## [WHAT YOU HAVE TO DO]
Collect each line holding the string "pixels".

## [Rows from a 3D scene dataset]
>>>>>

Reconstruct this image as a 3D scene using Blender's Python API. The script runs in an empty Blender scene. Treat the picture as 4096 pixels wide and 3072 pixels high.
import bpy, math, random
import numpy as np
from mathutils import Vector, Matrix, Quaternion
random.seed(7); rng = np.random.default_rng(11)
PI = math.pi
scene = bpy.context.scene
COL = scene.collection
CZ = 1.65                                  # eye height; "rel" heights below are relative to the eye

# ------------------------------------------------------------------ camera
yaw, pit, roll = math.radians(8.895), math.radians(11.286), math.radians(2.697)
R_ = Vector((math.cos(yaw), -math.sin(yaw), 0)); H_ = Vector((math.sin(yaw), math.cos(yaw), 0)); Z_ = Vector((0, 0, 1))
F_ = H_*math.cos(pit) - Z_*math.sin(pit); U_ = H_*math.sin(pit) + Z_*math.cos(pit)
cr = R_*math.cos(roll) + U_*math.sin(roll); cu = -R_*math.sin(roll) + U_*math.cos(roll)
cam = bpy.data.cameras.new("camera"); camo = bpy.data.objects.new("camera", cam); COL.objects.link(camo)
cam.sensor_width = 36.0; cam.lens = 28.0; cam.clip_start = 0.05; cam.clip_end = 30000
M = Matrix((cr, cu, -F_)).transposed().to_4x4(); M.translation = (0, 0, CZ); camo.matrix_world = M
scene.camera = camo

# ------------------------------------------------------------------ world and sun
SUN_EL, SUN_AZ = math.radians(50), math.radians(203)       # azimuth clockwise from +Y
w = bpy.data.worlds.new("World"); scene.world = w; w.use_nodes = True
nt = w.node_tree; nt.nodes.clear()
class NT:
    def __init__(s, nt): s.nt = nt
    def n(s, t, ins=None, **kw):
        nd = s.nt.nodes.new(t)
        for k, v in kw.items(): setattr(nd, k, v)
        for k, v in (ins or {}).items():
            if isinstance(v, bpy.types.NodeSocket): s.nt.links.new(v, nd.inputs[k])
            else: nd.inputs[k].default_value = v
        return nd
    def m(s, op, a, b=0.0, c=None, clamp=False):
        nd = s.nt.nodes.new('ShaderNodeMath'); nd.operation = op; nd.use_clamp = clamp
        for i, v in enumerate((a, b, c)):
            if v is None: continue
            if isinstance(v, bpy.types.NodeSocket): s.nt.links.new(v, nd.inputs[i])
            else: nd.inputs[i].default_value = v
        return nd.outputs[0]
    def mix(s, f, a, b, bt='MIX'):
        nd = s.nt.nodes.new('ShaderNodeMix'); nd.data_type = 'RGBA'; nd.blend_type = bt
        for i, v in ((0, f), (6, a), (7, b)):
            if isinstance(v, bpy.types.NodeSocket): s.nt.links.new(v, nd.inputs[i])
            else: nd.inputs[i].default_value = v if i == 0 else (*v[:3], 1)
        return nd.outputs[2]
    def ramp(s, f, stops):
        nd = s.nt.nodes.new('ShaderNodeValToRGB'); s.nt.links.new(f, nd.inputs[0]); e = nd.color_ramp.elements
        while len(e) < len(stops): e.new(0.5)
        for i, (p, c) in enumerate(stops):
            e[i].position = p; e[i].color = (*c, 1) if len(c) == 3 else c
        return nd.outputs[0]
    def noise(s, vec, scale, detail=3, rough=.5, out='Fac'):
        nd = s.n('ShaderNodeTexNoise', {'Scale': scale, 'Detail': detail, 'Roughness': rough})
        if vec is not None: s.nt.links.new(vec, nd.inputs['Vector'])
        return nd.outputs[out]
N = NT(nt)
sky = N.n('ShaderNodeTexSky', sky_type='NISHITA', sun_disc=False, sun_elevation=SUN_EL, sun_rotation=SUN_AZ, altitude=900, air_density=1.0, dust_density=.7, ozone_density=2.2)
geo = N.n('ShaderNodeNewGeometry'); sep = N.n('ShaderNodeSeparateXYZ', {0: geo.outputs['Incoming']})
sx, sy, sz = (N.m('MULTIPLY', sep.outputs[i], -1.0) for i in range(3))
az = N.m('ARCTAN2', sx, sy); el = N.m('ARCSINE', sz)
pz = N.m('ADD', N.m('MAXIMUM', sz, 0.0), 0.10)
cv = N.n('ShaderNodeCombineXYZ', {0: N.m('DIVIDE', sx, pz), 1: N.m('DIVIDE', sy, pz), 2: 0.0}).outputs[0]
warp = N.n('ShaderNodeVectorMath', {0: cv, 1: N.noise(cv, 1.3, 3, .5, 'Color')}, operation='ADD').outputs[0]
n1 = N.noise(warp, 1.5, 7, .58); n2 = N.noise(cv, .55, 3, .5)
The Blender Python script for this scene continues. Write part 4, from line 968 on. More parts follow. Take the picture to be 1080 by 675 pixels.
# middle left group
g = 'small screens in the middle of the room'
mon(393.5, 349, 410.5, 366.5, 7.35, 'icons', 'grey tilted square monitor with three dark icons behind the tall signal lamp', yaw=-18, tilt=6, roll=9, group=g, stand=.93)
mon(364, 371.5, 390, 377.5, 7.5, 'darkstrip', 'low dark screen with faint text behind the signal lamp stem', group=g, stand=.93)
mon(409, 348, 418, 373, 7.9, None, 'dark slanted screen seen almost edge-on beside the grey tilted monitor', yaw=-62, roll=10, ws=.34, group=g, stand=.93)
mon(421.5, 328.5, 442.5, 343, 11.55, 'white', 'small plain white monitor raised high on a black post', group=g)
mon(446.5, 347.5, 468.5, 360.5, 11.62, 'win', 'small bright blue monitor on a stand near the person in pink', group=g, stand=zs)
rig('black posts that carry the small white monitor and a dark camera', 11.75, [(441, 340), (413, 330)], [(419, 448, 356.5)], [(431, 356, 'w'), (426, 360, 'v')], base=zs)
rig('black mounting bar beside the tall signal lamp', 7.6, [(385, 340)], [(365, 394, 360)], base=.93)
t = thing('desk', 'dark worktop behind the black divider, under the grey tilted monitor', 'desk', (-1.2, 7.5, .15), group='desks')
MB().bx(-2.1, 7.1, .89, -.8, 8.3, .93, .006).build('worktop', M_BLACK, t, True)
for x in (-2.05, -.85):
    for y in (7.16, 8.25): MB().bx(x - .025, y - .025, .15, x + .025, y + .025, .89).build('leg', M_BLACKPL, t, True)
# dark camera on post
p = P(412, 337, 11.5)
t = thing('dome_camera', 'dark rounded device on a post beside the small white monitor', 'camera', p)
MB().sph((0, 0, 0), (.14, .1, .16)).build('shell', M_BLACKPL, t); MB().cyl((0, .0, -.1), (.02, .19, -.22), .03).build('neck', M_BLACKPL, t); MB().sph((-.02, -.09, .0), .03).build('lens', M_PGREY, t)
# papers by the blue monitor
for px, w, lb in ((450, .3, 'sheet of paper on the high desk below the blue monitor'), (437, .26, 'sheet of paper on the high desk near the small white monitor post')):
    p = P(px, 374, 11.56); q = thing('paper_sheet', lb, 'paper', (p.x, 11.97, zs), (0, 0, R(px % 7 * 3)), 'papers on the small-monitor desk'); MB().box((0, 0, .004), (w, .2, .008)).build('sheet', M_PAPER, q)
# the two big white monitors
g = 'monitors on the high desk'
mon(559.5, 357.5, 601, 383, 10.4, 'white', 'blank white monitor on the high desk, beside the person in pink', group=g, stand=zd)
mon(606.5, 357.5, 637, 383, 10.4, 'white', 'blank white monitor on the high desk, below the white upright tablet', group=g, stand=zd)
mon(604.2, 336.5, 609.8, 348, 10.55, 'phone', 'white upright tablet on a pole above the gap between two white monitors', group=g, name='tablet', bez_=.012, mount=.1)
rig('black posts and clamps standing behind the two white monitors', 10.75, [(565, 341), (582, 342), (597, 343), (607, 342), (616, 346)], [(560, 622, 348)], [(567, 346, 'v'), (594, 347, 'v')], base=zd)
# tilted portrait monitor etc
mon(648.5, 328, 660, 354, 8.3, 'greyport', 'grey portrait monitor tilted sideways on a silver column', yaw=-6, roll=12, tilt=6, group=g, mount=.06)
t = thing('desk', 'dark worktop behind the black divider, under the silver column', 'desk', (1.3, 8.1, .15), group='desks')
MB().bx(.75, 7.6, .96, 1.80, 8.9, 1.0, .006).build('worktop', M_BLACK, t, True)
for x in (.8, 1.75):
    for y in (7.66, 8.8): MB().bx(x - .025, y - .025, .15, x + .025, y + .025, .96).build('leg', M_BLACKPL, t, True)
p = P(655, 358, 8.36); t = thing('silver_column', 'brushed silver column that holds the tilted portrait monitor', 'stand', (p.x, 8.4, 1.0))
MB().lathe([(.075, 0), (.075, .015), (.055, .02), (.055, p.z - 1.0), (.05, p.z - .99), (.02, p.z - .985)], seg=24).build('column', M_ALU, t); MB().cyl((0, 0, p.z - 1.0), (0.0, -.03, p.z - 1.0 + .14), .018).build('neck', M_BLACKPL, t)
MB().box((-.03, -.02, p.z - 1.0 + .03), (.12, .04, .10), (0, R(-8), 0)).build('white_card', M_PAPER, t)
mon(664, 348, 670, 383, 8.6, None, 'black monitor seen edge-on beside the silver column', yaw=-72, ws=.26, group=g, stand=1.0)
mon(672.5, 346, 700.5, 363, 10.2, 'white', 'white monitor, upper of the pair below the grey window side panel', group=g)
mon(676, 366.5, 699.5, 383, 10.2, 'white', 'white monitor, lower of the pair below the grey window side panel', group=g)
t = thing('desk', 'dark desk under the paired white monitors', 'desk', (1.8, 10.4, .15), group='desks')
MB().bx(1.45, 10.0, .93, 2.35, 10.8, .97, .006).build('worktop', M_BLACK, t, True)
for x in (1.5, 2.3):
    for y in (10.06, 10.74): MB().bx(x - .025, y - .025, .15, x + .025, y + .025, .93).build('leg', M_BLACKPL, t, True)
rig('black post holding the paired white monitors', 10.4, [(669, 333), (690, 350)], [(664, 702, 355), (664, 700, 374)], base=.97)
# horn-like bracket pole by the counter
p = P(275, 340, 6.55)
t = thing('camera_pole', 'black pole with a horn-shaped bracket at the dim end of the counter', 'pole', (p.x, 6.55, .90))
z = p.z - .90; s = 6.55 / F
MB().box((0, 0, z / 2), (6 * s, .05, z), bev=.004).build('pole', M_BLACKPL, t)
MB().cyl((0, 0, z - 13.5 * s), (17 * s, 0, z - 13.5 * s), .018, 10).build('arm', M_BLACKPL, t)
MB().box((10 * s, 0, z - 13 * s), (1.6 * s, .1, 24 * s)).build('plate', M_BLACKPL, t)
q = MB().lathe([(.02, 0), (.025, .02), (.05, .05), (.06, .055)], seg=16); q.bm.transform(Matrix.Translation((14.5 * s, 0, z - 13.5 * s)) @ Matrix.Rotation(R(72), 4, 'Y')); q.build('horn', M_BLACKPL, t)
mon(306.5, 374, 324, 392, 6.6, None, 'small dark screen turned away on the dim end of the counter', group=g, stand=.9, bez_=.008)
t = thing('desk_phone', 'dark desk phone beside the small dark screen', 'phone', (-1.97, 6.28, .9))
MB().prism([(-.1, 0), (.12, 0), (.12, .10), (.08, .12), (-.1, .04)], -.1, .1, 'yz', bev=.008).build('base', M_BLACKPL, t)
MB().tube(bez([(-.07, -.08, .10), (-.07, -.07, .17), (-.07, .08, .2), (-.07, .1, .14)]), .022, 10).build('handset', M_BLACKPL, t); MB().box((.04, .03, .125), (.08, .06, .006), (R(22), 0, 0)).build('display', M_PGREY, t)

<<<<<

## [RESULT BELOW]
Reconstruct this image as a 3D scene using Blender's Python API. The script runs in an empty Blender scene. Treat the picture as 4096 pixels wide and 3072 pixels high.
The Blender Python script for this scene continues. Write part 4, from line 968 on. More parts follow. Take the picture to be 1080 by 675 pixels.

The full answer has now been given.